The gap between intention and usability is still wide in many categories. There’s a lot of work being done around materials, but unless that’s matched by effort in how people interact with the pack, adoption will remain limited.

Creativity drives progress, not decoration

Creativity played a central role in many of the best conversations this year. Not in a visual or stylistic sense, but in how problems are approached and solved.

That might be through biomimicry, system thinking, or clever structural design that removes the need for glue or reduces transport space. It’s not always visible to the consumer, but it shows up in how efficiently the whole system works.

Creativity is what makes sustainability scalable. It turns a good idea into something usable, repeatable and commercially viable. Yet in many organisations, creative thinking is still treated as a final step rather than a core part of the solution.

Volume still the bigger problem

Many of the comments across my posts pointed to a shared frustration. Even when packaging is well designed, it’s still arriving in huge quantities. Sustainable packaging helps, but it doesn’t solve overproduction.
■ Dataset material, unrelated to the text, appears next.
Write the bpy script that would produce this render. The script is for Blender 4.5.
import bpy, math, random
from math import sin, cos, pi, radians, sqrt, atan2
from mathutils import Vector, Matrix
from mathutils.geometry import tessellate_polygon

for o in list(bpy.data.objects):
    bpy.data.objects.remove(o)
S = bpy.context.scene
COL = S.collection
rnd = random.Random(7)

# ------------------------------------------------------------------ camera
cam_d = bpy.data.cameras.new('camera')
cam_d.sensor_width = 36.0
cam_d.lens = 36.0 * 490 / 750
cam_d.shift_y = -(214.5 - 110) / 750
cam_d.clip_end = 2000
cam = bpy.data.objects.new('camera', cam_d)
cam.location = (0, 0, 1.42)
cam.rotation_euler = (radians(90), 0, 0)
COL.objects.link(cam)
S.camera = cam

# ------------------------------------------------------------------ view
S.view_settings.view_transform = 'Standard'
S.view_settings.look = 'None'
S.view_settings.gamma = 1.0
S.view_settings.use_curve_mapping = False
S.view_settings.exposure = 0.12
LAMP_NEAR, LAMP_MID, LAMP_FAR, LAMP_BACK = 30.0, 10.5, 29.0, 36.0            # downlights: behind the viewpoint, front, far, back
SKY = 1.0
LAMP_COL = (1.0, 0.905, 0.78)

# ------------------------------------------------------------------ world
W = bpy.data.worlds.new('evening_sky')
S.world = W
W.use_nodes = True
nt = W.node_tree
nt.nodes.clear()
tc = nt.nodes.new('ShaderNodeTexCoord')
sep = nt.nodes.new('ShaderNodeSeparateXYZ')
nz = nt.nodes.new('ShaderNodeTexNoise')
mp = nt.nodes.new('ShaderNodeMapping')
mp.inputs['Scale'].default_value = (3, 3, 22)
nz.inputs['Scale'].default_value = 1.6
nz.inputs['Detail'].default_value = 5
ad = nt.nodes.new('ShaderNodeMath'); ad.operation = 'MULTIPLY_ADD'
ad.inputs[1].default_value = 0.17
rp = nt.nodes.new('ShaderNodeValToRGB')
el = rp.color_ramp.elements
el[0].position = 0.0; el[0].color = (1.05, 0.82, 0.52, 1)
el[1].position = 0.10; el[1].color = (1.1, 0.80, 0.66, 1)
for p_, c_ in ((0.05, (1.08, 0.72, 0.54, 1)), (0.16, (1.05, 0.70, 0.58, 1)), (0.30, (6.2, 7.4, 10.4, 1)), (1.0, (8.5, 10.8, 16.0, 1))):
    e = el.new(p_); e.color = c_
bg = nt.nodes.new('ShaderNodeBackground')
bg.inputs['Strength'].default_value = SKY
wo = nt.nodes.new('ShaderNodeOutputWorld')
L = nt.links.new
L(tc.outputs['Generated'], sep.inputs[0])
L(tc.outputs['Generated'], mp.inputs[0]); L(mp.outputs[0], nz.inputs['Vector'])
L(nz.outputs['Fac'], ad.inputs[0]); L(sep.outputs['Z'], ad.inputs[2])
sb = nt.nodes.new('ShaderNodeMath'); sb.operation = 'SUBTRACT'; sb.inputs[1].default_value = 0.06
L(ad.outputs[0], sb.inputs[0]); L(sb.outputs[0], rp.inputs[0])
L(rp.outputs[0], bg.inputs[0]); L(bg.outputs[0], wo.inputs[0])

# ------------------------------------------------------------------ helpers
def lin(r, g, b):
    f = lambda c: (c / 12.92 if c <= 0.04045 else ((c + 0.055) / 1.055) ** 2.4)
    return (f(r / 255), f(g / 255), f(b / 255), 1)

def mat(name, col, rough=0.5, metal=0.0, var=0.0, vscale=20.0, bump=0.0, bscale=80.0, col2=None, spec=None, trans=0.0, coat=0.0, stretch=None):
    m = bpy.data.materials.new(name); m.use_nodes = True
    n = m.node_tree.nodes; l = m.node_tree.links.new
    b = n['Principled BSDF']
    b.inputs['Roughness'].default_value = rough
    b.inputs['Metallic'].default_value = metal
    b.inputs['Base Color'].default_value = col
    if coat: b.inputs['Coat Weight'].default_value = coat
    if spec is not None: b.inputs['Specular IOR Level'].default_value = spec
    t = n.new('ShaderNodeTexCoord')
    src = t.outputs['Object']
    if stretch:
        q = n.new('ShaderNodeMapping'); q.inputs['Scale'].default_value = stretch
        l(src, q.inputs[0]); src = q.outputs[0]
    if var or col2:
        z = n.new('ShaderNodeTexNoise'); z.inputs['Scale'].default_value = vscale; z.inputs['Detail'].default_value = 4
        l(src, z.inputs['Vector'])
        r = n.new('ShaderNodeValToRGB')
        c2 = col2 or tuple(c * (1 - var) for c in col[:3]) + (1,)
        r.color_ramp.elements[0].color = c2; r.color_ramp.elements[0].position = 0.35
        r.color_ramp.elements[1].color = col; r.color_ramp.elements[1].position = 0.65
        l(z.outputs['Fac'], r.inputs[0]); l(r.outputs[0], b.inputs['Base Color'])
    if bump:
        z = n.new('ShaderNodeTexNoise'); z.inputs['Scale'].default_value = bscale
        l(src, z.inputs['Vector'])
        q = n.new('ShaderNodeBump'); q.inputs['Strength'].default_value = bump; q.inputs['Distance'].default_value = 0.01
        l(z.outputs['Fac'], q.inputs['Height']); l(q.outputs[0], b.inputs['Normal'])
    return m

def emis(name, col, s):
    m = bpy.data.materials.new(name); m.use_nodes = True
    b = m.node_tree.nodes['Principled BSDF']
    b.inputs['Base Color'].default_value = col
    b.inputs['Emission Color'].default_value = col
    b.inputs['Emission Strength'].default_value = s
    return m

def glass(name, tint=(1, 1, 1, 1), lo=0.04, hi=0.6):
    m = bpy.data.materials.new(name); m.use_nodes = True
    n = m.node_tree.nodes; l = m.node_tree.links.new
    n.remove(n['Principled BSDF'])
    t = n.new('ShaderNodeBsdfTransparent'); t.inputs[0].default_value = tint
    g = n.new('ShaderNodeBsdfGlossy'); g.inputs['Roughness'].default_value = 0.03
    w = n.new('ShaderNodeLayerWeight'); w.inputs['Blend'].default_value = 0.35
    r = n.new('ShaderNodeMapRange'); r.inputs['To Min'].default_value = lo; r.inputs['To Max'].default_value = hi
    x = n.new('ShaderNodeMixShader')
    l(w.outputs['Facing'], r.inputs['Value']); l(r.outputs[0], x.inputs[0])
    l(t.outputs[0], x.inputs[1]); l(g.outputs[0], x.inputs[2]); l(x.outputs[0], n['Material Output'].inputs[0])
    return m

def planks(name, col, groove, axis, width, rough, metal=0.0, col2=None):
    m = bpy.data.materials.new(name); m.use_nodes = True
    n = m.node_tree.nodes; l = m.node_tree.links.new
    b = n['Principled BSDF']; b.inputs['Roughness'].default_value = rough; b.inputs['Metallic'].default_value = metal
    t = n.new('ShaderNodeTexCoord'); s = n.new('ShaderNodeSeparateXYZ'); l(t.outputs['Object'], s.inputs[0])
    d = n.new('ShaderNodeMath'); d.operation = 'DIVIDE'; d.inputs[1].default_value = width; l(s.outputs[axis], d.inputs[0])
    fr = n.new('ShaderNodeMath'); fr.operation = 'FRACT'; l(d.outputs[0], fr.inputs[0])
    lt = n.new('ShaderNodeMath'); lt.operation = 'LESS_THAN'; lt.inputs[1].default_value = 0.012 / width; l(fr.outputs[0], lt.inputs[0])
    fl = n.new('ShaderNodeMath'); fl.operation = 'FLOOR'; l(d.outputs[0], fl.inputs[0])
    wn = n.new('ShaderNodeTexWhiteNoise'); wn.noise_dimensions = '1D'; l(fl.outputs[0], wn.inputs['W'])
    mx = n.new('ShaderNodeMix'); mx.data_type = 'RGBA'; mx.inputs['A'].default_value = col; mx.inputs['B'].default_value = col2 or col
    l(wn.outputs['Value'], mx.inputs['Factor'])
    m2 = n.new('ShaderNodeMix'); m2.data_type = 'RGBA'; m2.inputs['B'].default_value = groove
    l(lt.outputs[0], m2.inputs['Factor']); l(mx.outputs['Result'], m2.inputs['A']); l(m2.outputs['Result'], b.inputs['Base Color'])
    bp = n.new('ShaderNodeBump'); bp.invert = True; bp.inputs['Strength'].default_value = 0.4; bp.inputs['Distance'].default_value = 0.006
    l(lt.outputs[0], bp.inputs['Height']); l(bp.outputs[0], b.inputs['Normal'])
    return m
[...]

The conversation around materials is evolving, but it often stops short of questioning how much we’re making in the first place. The travel-size format, the single-use sachet, the seasonal special edition. All perfectly rational decisions in isolation, but together they add up to a system that produces more waste than most infrastructure can handle.

That’s not an easy fix. But it’s a necessary one. Sustainable packaging is a step forward, not a free pass.

Packaging tells consumer the kind of brand they’re dealing with

A lot of what resonated most this year was about how packaging reflects the priorities behind it. Packs that feel considered build trust. Packs that feel like shortcuts don’t.

When brands put care into both form and function, it shows. When the user experience feels like an afterthought, it creates friction. Sometimes quietly, sometimes loudly, but always with consequences.

A packaging format that reduces material use, improves usability, and aligns with the product inside does more than protect. It communicates. It reinforces value. It reflects the mindset behind the brand.

Looking ahead

The most interesting ideas in packaging today aren’t always the boldest or the most heavily marketed. They’re the ones rooted in how things actually work. Ideas that hold up under pressure, travel well across markets, and make sense for the user as well as the supply chain.

What stood out across the year wasn’t any single innovation. It was the appetite for better thinking. Less focus on slogans. More on systems. Fewer assumptions about what people will tolerate. More effort to design for how people actually live.

If there’s one shift I want to keep seeing, it’s the move towards more grounded, thoughtful design. Less noise, more clarity. Less pressure to impress, more focus on what works.

That’s been the thread running through the most engaged conversations on my LinkedIn this year. It’s where strategy, sustainability and real-world design challenges meet. And if the past year is anything to go by, people are ready for packaging that’s built on common sense, not just good storytelling.